Parents of preschoolers at John Hancock need to submit their child's name for the lottery drawing by November. Tina missed the deadline for Ezie and had to send her to kindergarten at Deerfield Elementary School in Alpine School District.
That school year Caleb was in preschool, and Tina, who had learned her lesson with Ezie, got his name on the lottery list in time. Caleb got into John Hancock the next year as a kindergarten student while Ezie still didn't get chosen and spent first grade at Deerfield Elementary.
Having Caleb at the charter school enhanced Ezie's odds of getting in, however. John Hancock, like most charter schools in the state, has a first-choice waiting list for siblings. These students are selected before implementing the school's random lottery drawing.
Having children spend three years in separate schools was difficult for the Shelley family.
Tina would drive Ezie and Caleb to the different schools, dropping them off at different times and picking them up at different times. Luckily, both schools are only about a five-minute drive from the Shelley home. Charter schools don't offer bus service. Deerfield Elementary is close enough to home for Ezie to walk, but the route parallels a busy road, Tina said.
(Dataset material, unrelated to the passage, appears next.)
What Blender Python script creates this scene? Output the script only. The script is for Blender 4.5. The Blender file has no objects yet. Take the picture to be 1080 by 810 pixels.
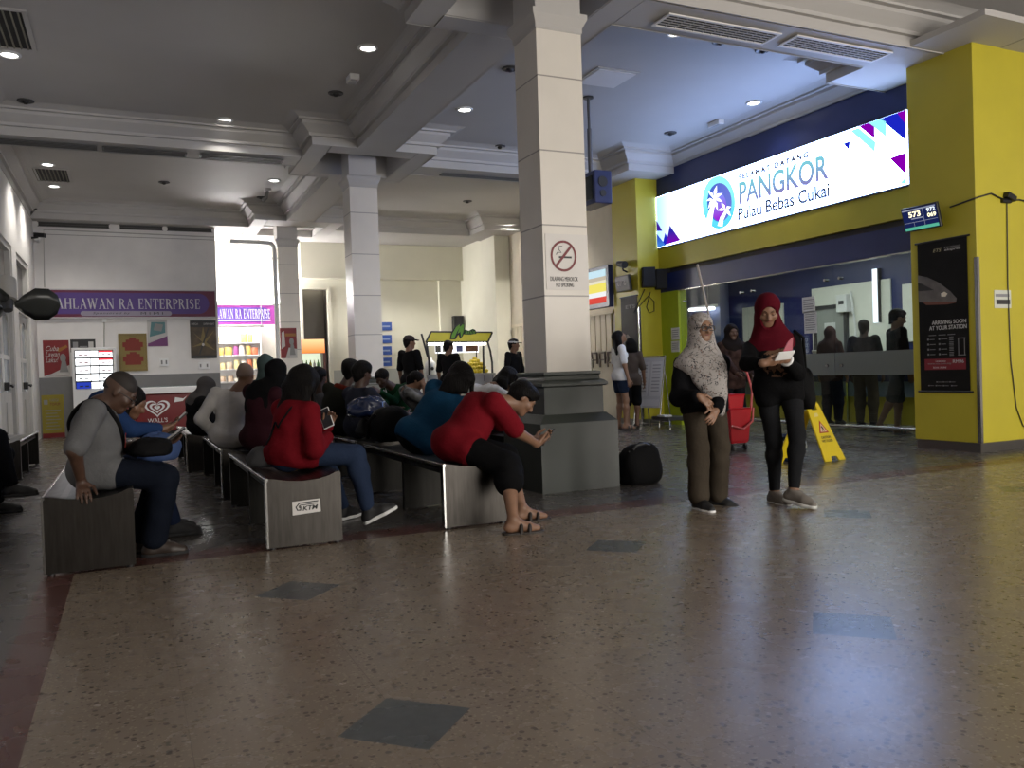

"We juggled carpools. It was hard," Tina said. "It was a burden on our family."
Caleb wore the school uniform of khaki or navy pants, and a red, white or blue polo shirt. "It's a pretty simple wardrobe," Tina said.
Meanwhile, Ezie was obsessing over what was in style for little girls. "I about pulled my hair out," Tina said, and thought, "If only she could be at the charter school, wearing a uniform."
Caleb had classes of 20 students while Ezie shared her teacher's attention with almost 30 other children. Ezie was interested in playing the violin, and the charter school's strings program begins in the third grade.
Tina wanted her other two younger children to attend the charter school, starting with preschool. But what would life be like for Ezie, the odd girl out? Tina began mulling sending all her children to Deerfield Elementary.
When Ezie made the lottery late last spring Tina was relieved beyond belief. "We're really glad," she said. "It was worth the wait."